石破茂氏は「現在の加憲では自衛隊の問題は解決しない」と主張し自衛隊を国軍に位置づけるべきとしていた。ところが自民党の中ではすでに公明党に配慮し加憲する案と、参議院に配慮して参議院の緊急集会を認めつつ緊急事態条項を優先する案がまとまりつつある。自民党の憲法改正案はすでに「砂の上に砂で作ったお城」状態になっているのだから、ここで憲法改正について議論されても困るというのが自民党の憲法改正実現本部の意向である。

この「憲法改正実現本部」は岸田総理がまだ再選を目指していたときの遺産だ。とにかく中身は何でも良いから総理の任期中に憲法改正を実現させるという政治的アジェンダに沿って作られている。

TBSはこうした事情をまとめつつ、国民が「最も取り組んで欲しい課題は物価高対策、衣装福祉の継続、賃上げなどの経済対策」であり憲法を挙げた人は1.9%しかいないと結んでいる。

新米の流通の基準価格となる概算金は4割ほど値上がりになりそうだ。

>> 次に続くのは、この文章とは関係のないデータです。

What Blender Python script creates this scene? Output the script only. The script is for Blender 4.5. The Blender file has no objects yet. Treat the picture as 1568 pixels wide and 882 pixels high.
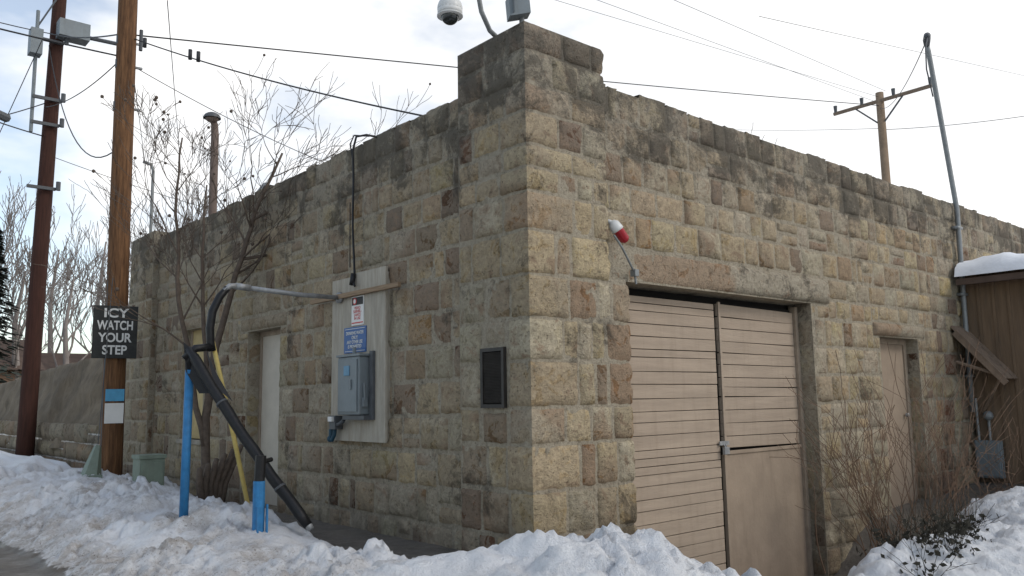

江戸時代から統治の基礎になっていたコメの価格もコントロールできない政権に経済政策など立てられるはずもない。現に岸田総理は所得倍増を謳いつつ賃上げを経済界に丸投げすることしかできなかった。すでに日本は低成長・デフレ状態を脱却しインフレになっているが、安倍政権が主張してきたようなマイルドなインフレに馴ればすべての問題は解決すると言う状態は作られず、むしろ「スタグフレーション」の様相を呈している。

現実の問題から目を背けつつ「未来志向」を演出するためにはもう憲法改正に頼るしかない。だが、それも岸田政権時代の決定を動かせない。このまま現状を大きく打開する候補者が出てこないと「単なる顔見世興行」に終わってしまうだろう。